Australia braces for 'very destructive' cyclone

People fill up sandbags in preparation for Cyclone Debbie in Townsville, Queensland.
People fill up sandbags in preparation for Cyclone Debbie in Townsville, Queensland.PHOTO: EPA

SYDNEY (AFP) - Australians are bracing themselves for the worst cyclone in the country's northeast in several years, with residents evacuated and schools closed amid forecasts of destructive winds and rain.

Cyclone Debbie has been forming off the coast of Queensland state in recent days, the official Bureau of Meteorology said Sunday (March 26), with its "very destructive core" expected to hit land early Tuesday morning.

"The very destructive core of Tropical Cyclone Debbie is currently expected to cross the coast between Townsville and Proserpine on Tuesday morning, most likely as a category four tropical cyclone, with wind gusts up to 260kmh near the centre.

Debbie is expected to develop into category three late on Sunday.

"I think you could say that Debbie's probably the most significant tropical cyclone since Yasi that we've had to deal with in Queensland," Bureau of Meteorology Queensland regional director Bruce Gunn told the Australian Broadcasting Corporation, referring to a 2011 cyclone.

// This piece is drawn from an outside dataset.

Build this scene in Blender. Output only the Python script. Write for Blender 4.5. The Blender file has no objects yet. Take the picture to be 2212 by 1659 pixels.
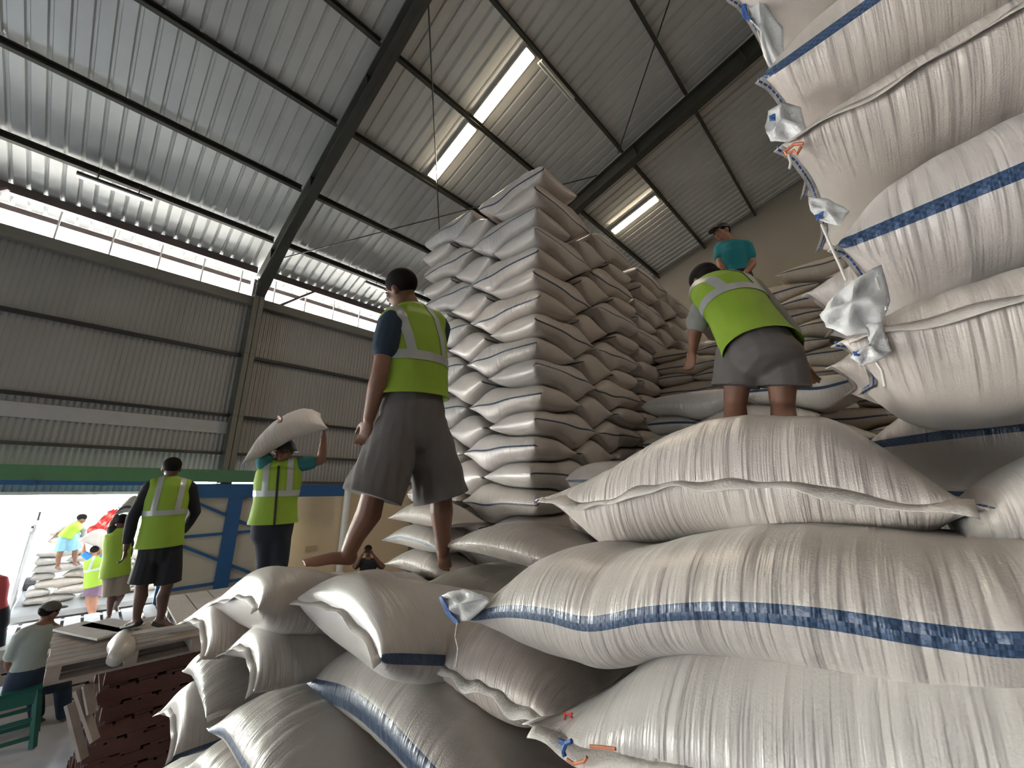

"Not so much because of its intensity, we're only predicting a category four at landfall, but mostly because of its size and extent." Yasi saw homes in northern Queensland ripped from their foundations and crops devastated.

The Whitsundays, an island off the coast of Queensland, faced an evacuation call on Sunday as residents were told to leave low-lying areas amid fears of a storm tide.

Queensland Premier Annastacia Palaszczuk said dozens of schools would be closed for the cyclone.

Shopkeeper Ken Hall said he was stacking sandbags in front of his store in Home Hill north of the Whitsundays.

"I've been in three cyclones before, but this one has made me a little nervous because it's bigger than the ones I've been in, it could be a category four and it's heading directly for us," he told the ABC.